* Task to complete *
Of all the lines in these entries, how many contain the string "Python"? Give only that count.

* Record set *

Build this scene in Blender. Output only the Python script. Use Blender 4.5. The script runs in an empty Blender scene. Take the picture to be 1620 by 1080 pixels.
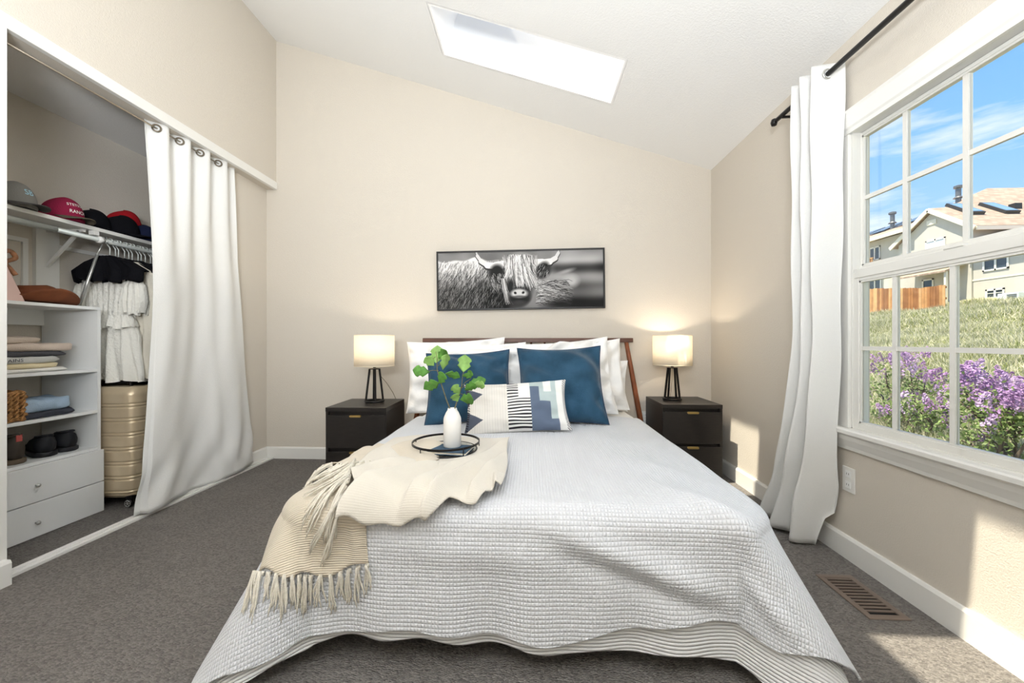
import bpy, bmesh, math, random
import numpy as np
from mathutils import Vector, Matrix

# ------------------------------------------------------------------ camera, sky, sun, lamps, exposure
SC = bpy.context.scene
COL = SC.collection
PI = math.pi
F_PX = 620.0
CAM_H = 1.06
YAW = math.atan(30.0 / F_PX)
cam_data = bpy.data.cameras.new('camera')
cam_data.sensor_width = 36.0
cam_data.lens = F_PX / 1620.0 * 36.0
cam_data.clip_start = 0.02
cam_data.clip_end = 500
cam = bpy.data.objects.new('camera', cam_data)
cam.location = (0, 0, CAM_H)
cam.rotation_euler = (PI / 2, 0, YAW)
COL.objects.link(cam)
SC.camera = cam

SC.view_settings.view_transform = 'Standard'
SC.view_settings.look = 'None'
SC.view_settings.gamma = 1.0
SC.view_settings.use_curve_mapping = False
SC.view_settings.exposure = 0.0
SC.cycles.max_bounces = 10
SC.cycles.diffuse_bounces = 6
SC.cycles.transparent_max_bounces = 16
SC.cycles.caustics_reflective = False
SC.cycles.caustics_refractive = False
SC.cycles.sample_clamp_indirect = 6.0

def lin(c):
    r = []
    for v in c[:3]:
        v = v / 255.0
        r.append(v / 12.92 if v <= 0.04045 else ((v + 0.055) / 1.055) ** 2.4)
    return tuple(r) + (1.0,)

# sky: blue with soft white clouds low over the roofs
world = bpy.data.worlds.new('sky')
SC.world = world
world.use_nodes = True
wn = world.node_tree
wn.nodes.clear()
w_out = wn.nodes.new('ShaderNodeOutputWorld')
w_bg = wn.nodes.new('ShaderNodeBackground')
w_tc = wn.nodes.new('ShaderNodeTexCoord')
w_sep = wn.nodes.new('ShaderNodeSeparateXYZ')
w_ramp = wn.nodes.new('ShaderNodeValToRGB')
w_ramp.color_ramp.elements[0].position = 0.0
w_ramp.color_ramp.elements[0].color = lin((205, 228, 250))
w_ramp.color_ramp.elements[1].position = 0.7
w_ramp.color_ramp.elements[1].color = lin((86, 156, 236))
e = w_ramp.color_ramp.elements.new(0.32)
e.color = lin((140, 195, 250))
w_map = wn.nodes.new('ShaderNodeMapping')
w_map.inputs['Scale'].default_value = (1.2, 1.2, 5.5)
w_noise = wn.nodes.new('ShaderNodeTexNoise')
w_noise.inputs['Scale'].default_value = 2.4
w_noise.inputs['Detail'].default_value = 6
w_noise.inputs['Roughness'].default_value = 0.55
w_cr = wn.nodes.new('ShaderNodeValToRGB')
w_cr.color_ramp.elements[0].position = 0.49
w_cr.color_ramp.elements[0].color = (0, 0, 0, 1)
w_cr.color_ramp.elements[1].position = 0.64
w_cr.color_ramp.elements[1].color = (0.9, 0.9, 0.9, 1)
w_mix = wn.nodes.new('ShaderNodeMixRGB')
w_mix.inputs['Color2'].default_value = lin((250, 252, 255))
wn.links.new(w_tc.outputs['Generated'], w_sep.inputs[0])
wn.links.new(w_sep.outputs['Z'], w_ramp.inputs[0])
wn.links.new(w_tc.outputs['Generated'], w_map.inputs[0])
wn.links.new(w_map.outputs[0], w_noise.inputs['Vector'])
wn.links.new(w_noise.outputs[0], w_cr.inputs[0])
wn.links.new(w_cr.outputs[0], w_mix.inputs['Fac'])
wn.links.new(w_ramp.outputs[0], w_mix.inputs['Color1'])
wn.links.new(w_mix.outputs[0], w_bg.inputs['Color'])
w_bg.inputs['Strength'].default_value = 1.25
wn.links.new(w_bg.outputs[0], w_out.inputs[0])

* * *

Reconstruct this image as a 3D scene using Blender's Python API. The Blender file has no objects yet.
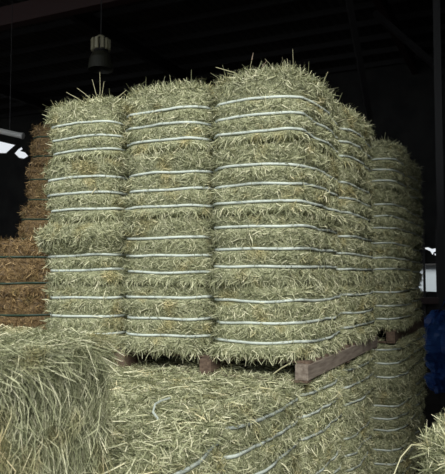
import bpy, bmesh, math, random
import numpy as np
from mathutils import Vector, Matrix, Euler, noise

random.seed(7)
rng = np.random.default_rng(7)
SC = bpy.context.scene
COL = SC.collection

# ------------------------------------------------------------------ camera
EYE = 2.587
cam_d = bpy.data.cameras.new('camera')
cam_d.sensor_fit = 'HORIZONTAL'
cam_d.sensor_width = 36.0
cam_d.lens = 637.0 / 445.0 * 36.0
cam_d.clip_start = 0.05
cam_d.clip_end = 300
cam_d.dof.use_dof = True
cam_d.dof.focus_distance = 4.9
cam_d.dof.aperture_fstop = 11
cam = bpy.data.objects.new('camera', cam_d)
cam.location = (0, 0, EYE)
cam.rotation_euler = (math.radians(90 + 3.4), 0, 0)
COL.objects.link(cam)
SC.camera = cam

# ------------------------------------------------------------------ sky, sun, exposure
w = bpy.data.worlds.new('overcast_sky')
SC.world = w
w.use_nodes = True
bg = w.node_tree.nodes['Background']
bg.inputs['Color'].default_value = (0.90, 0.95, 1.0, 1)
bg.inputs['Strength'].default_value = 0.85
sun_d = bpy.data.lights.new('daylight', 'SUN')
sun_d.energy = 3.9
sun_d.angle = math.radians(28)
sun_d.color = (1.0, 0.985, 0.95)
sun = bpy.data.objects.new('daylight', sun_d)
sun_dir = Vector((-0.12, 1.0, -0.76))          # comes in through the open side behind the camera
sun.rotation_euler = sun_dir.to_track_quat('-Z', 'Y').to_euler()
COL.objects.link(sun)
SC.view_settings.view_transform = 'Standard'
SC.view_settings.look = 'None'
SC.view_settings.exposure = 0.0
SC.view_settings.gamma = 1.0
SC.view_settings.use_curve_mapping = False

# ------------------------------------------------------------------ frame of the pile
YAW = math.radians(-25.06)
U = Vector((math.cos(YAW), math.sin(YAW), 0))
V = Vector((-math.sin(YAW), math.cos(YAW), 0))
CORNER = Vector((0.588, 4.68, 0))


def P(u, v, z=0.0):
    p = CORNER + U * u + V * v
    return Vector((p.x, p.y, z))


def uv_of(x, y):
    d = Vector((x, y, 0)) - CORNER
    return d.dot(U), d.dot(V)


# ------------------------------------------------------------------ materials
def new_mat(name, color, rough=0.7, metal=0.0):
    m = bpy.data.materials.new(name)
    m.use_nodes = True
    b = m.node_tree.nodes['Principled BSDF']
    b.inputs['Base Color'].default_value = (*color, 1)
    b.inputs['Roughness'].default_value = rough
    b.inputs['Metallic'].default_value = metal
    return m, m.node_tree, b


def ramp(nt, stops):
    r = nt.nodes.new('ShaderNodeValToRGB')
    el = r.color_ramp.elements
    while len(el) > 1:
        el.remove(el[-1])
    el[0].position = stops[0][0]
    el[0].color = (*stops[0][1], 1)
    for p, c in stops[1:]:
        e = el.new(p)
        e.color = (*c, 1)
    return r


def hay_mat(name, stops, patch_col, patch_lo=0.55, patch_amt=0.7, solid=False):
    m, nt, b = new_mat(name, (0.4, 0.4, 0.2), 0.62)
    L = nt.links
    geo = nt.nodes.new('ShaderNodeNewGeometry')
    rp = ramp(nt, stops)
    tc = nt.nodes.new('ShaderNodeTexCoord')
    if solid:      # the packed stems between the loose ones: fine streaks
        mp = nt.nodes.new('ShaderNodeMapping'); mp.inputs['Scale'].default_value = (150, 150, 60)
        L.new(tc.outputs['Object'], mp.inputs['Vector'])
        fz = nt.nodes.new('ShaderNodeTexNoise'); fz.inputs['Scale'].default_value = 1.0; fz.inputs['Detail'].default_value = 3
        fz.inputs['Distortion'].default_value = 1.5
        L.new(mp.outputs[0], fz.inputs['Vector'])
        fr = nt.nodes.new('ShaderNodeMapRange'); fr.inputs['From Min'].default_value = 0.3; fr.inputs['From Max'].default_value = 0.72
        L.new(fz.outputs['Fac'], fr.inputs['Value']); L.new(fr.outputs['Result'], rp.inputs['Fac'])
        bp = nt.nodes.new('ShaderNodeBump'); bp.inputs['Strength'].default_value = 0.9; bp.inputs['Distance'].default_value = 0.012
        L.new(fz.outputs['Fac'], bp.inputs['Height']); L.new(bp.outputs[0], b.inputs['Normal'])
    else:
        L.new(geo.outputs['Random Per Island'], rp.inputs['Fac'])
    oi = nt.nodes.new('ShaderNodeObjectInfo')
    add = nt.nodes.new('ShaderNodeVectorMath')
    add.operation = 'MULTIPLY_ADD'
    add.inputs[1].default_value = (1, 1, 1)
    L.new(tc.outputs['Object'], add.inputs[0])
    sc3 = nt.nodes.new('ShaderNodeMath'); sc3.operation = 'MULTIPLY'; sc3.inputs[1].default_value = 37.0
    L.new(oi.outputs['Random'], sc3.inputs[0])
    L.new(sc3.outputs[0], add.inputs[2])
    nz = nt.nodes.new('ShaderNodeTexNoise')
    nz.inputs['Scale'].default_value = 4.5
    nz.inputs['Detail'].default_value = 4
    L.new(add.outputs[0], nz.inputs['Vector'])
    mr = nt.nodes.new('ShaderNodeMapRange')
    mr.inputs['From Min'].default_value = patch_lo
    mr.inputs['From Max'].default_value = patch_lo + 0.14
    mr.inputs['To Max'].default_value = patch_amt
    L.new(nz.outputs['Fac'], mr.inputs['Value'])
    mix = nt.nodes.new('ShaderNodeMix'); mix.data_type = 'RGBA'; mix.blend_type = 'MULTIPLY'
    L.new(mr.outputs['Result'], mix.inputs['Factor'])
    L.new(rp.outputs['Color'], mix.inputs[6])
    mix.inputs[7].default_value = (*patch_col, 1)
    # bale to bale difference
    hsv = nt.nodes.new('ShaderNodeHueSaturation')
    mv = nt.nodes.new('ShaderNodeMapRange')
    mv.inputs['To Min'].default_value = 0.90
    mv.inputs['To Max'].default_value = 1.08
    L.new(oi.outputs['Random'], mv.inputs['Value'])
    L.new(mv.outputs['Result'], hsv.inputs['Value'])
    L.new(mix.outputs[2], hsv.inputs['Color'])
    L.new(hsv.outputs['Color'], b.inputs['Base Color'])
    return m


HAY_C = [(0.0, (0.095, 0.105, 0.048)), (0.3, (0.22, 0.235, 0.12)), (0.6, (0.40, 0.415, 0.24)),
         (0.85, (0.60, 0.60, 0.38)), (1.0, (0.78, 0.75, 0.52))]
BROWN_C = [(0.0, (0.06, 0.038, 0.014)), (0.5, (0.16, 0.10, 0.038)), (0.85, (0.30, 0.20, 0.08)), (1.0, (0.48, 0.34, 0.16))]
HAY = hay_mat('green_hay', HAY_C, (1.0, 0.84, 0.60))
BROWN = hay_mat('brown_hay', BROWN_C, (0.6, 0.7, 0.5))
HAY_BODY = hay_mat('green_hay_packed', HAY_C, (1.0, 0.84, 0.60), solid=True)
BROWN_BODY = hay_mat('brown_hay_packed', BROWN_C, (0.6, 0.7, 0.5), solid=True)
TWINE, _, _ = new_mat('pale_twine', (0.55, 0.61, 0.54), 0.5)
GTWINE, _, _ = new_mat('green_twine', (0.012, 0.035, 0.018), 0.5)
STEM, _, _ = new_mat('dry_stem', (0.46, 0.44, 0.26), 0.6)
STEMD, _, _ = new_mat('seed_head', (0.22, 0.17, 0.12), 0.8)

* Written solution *
2